Где вы любите гулять, когда приезжаете в город?
— Да почти везде. Обязательно гуляю по Невскому проспекту, это уже привычка из детства. Сначала я жил в центре, а потом, когда я жил уже в Невском районе, в Веселом поселке, мы специально ездили на Невский погулять, особенно в хорошую погоду. По Фонтанке, где я родился, на улицах Ломоносова, Зодчего Росси, в Екатерининском саду. По набережным люблю гулять – вдоль канала Грибоедова, Мойки. В общем, весь Петербург Достоевского и Пушкина.
Напоследок поделитесь, как для вас звучит Петербург, с какими мелодиями он ассоциируется?
— Нет какой-то одной мелодии. Есть Симфония Шостаковича, есть «Город над вольной Невой», есть песня «Ленинград, Ленинград, кружевной узор оград» и много других красивых песен.
Есть замечательная сюита Давида Голощекина, посвященная Ленинграду – «На солнечной стороне Невского», также он «Передо мной Исаакий» и «Ночь в летнем саду» – это трилогия, посвященная Ленинграду. Композиции Геннадия Гольштейна тоже ассоциируются у меня с Ленинградом.

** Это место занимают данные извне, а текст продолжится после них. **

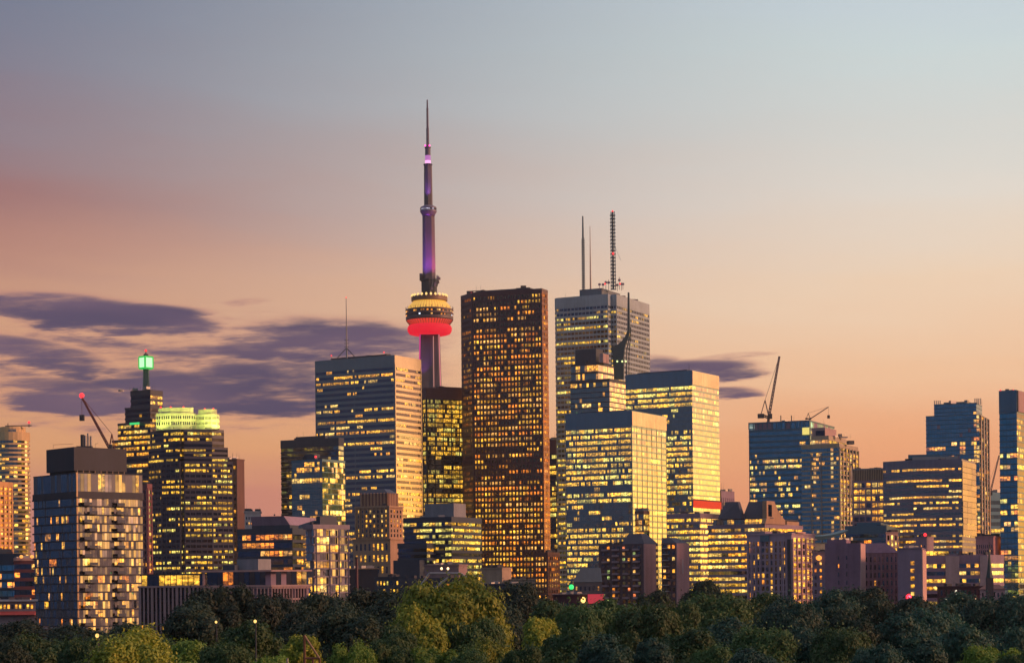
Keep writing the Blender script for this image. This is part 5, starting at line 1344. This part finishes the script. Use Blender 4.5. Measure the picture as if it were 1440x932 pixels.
# ------------------------------------------------------------------ right side, lower buildings
def right_low():
    rng = random.Random(31)
    # lilac apartments with rose side
    Y = 900; fp = corner(1050, 1113, 1146, 753, Y, 30); z = Z(1113, 751, Y); pitch = 9.0 / F * Y
    o = tower('apartment_block', 'lilac framed apartment block with rose balconied side', 'apartment block', fp)
    MB().prism(fp, 0, z).out('wall', wall_mat('lilac_brick', (.40, .28, .36), .85), o)
    MB().prism(offset(fp, .3), z, z + .7).out('roof_edge', MATS['lilac_brick'], o)
    ct = windows_on(o, fp, 3, 10, 10, z - 10 * pitch - 2.6, z - 2.6, .62, .7, rng, g_home, lambda r, c: .3 if r < 8 else .2, ORA + YEL, skip=lambda r, c: c in (9,))
    a, b, l3 = Vector(fp[0]), Vector(fp[1]), Vector(fp[3]); d = (b - a).normalized(); n = Vector((d.y, -d.x)); L = (b - a).length; ang = math.atan2(d.y, d.x)
    dl = (a - l3).normalized(); nl = Vector((dl.y, -dl.x)); LL = (a - l3).length; al = math.atan2(dl.y, dl.x)
    for f in (.02, .1, .2, .3, .52, .62, .72, .82): q = l3 + dl * LL * f + nl * .2; MB().box((q.x, q.y, z / 2 - 1.5), (.3, .3, z / 2 - 1.5), al).out('pilaster', MATS['lilac_brick'], o)
    q = l3 + dl * LL * .41 + nl * .15; MB().box((q.x, q.y, z - 1.6), (LL * .1, .25, 1.4), al).out('upper_panel', steel_blue, o)
    q = l3 + dl * LL * .945 + nl * .15; MB().box((q.x, q.y, z / 2 - 1), (LL * .035, .25, z / 2 - 1.2), al).out('recess_panel', dark_wall, o)
    windows_on(o, fp, 0, 11, 5, z - 11 * pitch - 1, z - 1, .55, .7, rng, g_home, .7, YEL, limit=100, count=[60])
    rose = wall_mat('sunlit_rose_precast', (.62, .36, .33), .8)  # sunset light on right-hand faces put into this paler pink
    for k in range(6): q = a + d * L * (.02 + .19 * k) + n * .25; MB().box((q.x, q.y, z / 2 - 1 - (k > 3) * 3), (.35, .35, z / 2 - 1 - (k > 3) * 3), ang).out('pilaster', rose, o)
    for r in range(11):
        q = a + d * L * .8 + n * .7; MB().box((q.x, q.y, z - 2 - r * pitch), (L * .18, .7, .18), ang).out('balcony', rose, o)
    pw = corner(1111, 1122, 1133, 749, Y + 3, 30); MB().prism(pw, z + .7, Z(1122, 747, Y)).out('penthouse', rose, o)
    # slender block with the orange lamp
    Y = 880; fp = chain([(1142, Y + 3), (1166, Y)], 777, 14); z = Z(1152, 777, Y)
    o = tower('apartment_block', 'slender violet block with a bright orange roof lamp and one column of lit windows', 'apartment block', fp)
    MB().prism(fp, 0, z).out('wall', purple_conc, o); MB().prism(offset(fp, .2), z, z + .4).out('roof_edge', purple_conc, o)
    windows_on(o, fp, 0, 7, 3, z - 25, z - 3, .4, .5, rng, g_home, lambda r, c: .95 if c == 1 else .1, ORA)
    p = P(1151.5, 784, Y - 1); MB().lathe((p.x, p.y), [(.3, p.z - 1.2), (1.3, p.z - .5), (1.3, p.z + .5), (.3, p.z + 1.2)], 10).out('lamp', emit_mat('orange_flood', (1, .34, .05, 1), 1.5), o)
    # curved roof hall
    Y = 980; x0, x1 = P(1141, 770, Y).x, P(1190, 770, Y).x; zl = Z(1160, 770, Y); zt = Z(1160, 749, Y)
    o = empty('exhibition_hall', ((x0 + x1) / 2, Y, 0), 'hall with swooping teal roof and cream wall', 'hall')
    MB().box(((x0 + x1) / 2, Y + 8, zl / 2 + 1), ((x1 - x0) / 2, 8, zl / 2 + 1)).out('wall', wall_mat('cream_render', (.6, .5, .34), .7), o)
    V = []; Fc = []; N = 12
    for k in range(N + 1):
        f = k / N; zz = zl + 1.5 + (zt - zl) * (.25 + .65 * f * f)
        for yy, dz in ((Y - 1.5, 0), (Y - 1.5, .5 + 2.2 * (1 - f)), (Y + 18, 1.2 + 2.4 * (1 - f)), (Y + 18, 0)): V.append((x0 - 1 + (x1 - x0 + 2) * f, yy, zz + dz))
    for k in range(N):
        for j in range(4): a_, b_ = k * 4 + j, k * 4 + (j + 1) % 4; Fc.append((a_, b_, b_ + 4, a_ + 4))
    Fc += [(0, 1, 2, 3), tuple(reversed(range(N * 4, N * 4 + 4)))]
    mesh('roof', V, Fc, teal_roof, o)
    # glassy block behind
    Y = 1040; fp = corner(1189, 1246, 1264, 740, Y, 16); z = Z(1246, 738, Y)
    o = tower('office_block', 'blue grey office block with strip windows above the brick slab', 'office block', fp)
    storeys(o, fp, 0, z, 9 / F * Y, .4, 2.0, g_blue, steel_blue, rng, dict(p=.12, cols=ORA, run=2, mask=lambda v, u, e: 4 if e == 0 else .8), top=3, off=.25)
    MB().prism(scale_fp(fp, .6), z, z + 2).out('penthouse', steel_blue, o)
    Y = 985; fp = chain([(1246, Y), (1263, Y + 2)], 750, 10); z = Z(1254, 749, Y)
    o = tower('apartment_block', 'narrow cream framed stair tower with a lit gold strip', 'apartment block', fp)
    MB().prism(fp, 0, z).out('wall', pink_stone, o); MB().prism(offset(fp, .25), z, z + .4).out('roof_edge', pink_stone, o)
    windows_on(o, fp, 0, 4, 3, z - 13, z - .8, .5, .8, rng, g_home, lambda r, c: .9 if c == 1 else .5, YEL)
    # plain violet slab
    Y = 770; fp = corner(1160, 1209.5, 1216, 764, Y, 16); z = Z(1209, 763, Y)
    o = tower('warehouse', 'plain violet windowless slab with a few tiny lit openings', 'warehouse', fp)
    slab = wall_mat('violet_brick', (.25, .145, .215), .9)
    MB().prism(fp, 0, z).out('wall', slab, o)
    MB().prism(offset(corner(1163, 1190, 1196, 763, Y + 2, 16), .0), z, z + 1.4).out('parapet', slab, o)
    windows_on(o, fp, 3, 5, 4, z - 20, z - 4, .13, .5, rng, g_home, lambda r, c: .5 if r in (1, 3) else .1, ORA, skip=lambda r, c: c in (0, 3))
    a, b = Vector(fp[0]), Vector(fp[1]); q = (a + b) / 2; d = (b - a).normalized(); n = Vector((d.y, -d.x)); q += n * .1
    MB().box((q.x, q.y, z / 2), ((b - a).length / 2, .15, z / 2 - .2), math.atan2(d.y, d.x)).out('end_wall', rose, o)  # lit side edge painted as a pale rose panel
    # brick grid
    Y = 800; fp = chain([(1214, Y + 4), (1264, Y)], 778, 18); z = Z(1240, 777, Y)
    o = tower('apartment_block', 'rose brick block with a grid of tall windows and violet roof', 'apartment block', fp)
    MB().prism(fp, 0, z).out('wall', wall_mat('rose_brick_grid', (.38, .19, .23), .85), o)
    windows_on(o, fp, 0, 6, 8, z - 20, z - 1, .45, .62, rng, g_home, .07, ORA)
    for k in range(9):
        a, b = fp[0], fp[1]; f = k / 8; MB().box((a[0] + (b[0] - a[0]) * f, a[1] + (b[1] - a[1]) * f - .2, z / 2), (.22, .2, z / 2 - .3)).out('pilaster', MATS['rose_brick_grid'], o)
    MB().hull([(p[0], p[1], z) for p in offset(fp, .3)], [(p[0], p[1], z + 4) for p in scale_fp(fp, .72, -3, 0)]).out('roof', slab, o)
    # violet stair block with column of lit windows
    Y = 760; fp = corner(1262, 1296, 1304, 772, Y, 14); z = Z(1296, 771, Y)
    o = tower('apartment_block', 'grey violet block with a single column of square lit windows', 'apartment block', fp)
    MB().prism(fp, 0, z).out('wall', purple_conc, o); MB().prism(offset(fp, .2), z, z + .4).out('roof_edge', purple_conc, o)
    windows_on(o, fp, 3, 7, 4, z - 24.5, z - 4, .75, .5, rng, g_home, lambda r, c: .97 if r < 5 else .2, YEL, skip=lambda r, c: c != 2)
    a, b = Vector(fp[0]), Vector(fp[1]); d = (b - a).normalized(); q = (a + b) / 2 + Vector((d.y, -d.x)) * .15
    MB().box((q.x, q.y, z / 2), ((b - a).length / 2, .2, z / 2 - .3), math.atan2(d.y, d.x)).out('end_wall', rose, o)
    # office with two rows of lit windows
    Y = 830; fp = chain([(1300, Y + 4), (1388, Y), (1411, Y + 10)], 782, 16); z = Z(1345, 780, Y)
    o = tower('office_block', 'long grey violet office with ribbon windows and blank grey panel', 'office block', fp)
    storeys(o, fp, 0, z, 10.5 / F * Y, .48, 1.7, g_blue, purple_conc, rng, dict(p=.5, cols=YEL, run=2, full=.2, none=.1, mask=lambda v, u, e: .75), top=2.2, off=.25)
    for x0, x1 in ((1329, 1348), (1377, 1388)):
        q0, q1 = P(x0, 790, Y + 1), P(x1, 790, Y + 1); MB().box(((q0.x + q1.x) / 2, Y + .2, z / 2), ((q1.x - q0.x) / 2, .6, z / 2 - .4)).out('blank_panel', wall_mat('grey_panel', (.24, .22, .27), .7), o)
    band('roof_terrace_glazing', chain([(1302, Y + 8), (1334, Y + 7)], 775, 5), z, z + 1.8, 1.5, rng, dict(p=.9, cols=YEL, run=4), 0, 1, [g_home], o)
    # rose tower behind it and the block with red beacon
    Y = 900; fp = chain([(1372, Y + 2), (1397, Y), (1409, Y + 10)], 756, 14); z = Z(1390, 755, Y)
    o = tower('apartment_block', 'rose brick block rising behind the church spire', 'apartment block', fp)
    MB().prism(fp, 0, z).out('wall', wall_mat('rose_brick_block', (.50, .23, .25), .85), o); MB().prism(offset(fp, .2), z, z + .5).out('roof_edge', MATS['rose_brick_block'], o)
    windows_on(o, fp, 0, 3, 8, z - 10, z - 3, .4, .7, rng, g_home, .1, ORA)
    Y = 960; fp = corner(1288, 1303, 1313, 756, Y, 30); z = Z(1303, 755, Y)
    o = tower('apartment_block', 'small violet cube building with a red roof beacon', 'apartment block', fp)
    MB().prism(fp, 0, z).out('wall', purple_conc, o); MB().prism(offset(fp, .2), z, z + .4).out('roof_edge', purple_conc, o)
    windows_on(o, fp, 3, 3, 3, z - 11, z - 3, .3, .4, rng, g_home, .2, ORA)
    p = P(1301, 751.5, Y + 3); MB().tube([(p.x, p.y, z), (p.x, p.y, p.z)], .15, 5).out('beacon_post', roof_dark, o); beacon(o, (p.x, p.y, p.z), .8)
    # church spire
    Y = 640; p = P(1392, 767, Y); zb = Z(1392, 812, Y); s = 4.0 / F * Y
    o = empty('church', (p.x, p.y, 0), 'dark slender church spire in front of the rose brick block', 'church')
    MB().box((p.x, p.y + s, zb / 2), (s * 1.1, s * 1.1, zb / 2)).out('bell_tower', dark_wall, o)
    MB().lathe((p.x, p.y + s), [(s * 1.25, zb), (s * .7, zb + (p.z - zb) * .3), (.08, p.z)], 8).out('spire', wall_mat('dark_copper', (.03, .06, .065), .6), o)
    MB().box((p.x, p.y + s, p.z + .5), (.08, .08, .7)).out('finial', roof_dark, o)
    nz = Z(1392, 842, Y)
    MB().box((p.x + 6, p.y + 4, 3), (6, 4, 3)).out('nave', dark_wall, o)
    Y = 680; fp = chain([(1378, Y + 2), (1413, Y)], 829, 14); z = Z(1400, 828, Y)
    o = tower('house', 'low pink rendered house beside the church spire', 'house', fp)
    MB().prism(fp, 0, z).out('wall', wall_mat('pink_render', (.6, .32, .33), .8), o)
    MB().hull([(q[0], q[1], z) for q in offset(fp, .4)], [(q[0], q[1], z + 1.6) for q in scale_fp(fp, .55)]).out('roof', brown_brick, o)
    windows_on(o, fp, 0, 2, 6, z - 6, z - .5, .35, .5, rng, g_home, .3, ORA)
    # maroon row
    Y = 700; fp = chain([(1318, Y + 2), (1384, Y)], 826, 14); z = Z(1350, 825, Y)
    o = tower('row_house', 'low maroon row with small lit doors under the long office', 'house', fp)
    MB().prism(fp, 0, z).out('wall', maroon, o); MB().prism(offset(fp, .3), z, z + .4).out('roof_edge', red_granite, o)
    windows_on(o, fp, 0, 2, 9, z - 6.5, z - .4, .4, .6, rng, g_home, .3, [(.9, .8, .6), (1, .6, .3)])
    # red lamp on a pole
    Y = 420; p = P(1278, 839, Y)
    o = empty('warning_light', (p.x, p.y, 0), 'bright red warning light on a pole above the dark trees', 'warning light')
    MB().tube([(p.x, p.y, ground_z(p.x, p.y)), (p.x, p.y, p.z - .3)], .13, 6).out('pole', steel_grey, o)
    MB().lathe((p.x, p.y), [(.2, p.z - .7), (.62, p.z - .3), (.62, p.z + .3), (.2, p.z + .7)], 10).out('lamp', emit_mat('bright_red_lamp', (1, .015, .025, 1), 1.6), o)
    ld = bpy.data.lights.new('red_light', 'POINT'); lo = bpy.data.objects.new('red_light', ld); COL.objects.link(lo); ld.energy = 2500; ld.color = (1, .05, .1); ld.shadow_soft_size = .4
    lo.location = (0, -1.2, p.z); lo.parent = o
right_low()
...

У меня тоже есть пьеса, которую я написал и много лет спустя записал в альбом, вышедший года два назад. Вспоминается «Наш сосед» – песня, которую пел мой отец вместе с композитором Борисом Потемкиным еще до того, как ее перепела Эдита Пьеха.
Петербург ассоциируется со всем хорошим, здесь было написано много хорошей музыки. Здесь Андрей Петров написал «Я шагаю по Москве», «Нам бы всем на дно» («Эй, моряк!»).
Так что здесь всегда звучит музыка, здесь много таланта, много любви и много позитива при всем том, как был построен город, какая у него история. Пусть и говорят, что город построен на болотах, все равно питерский воздух для меня – самый лучший, здесь дышится легче.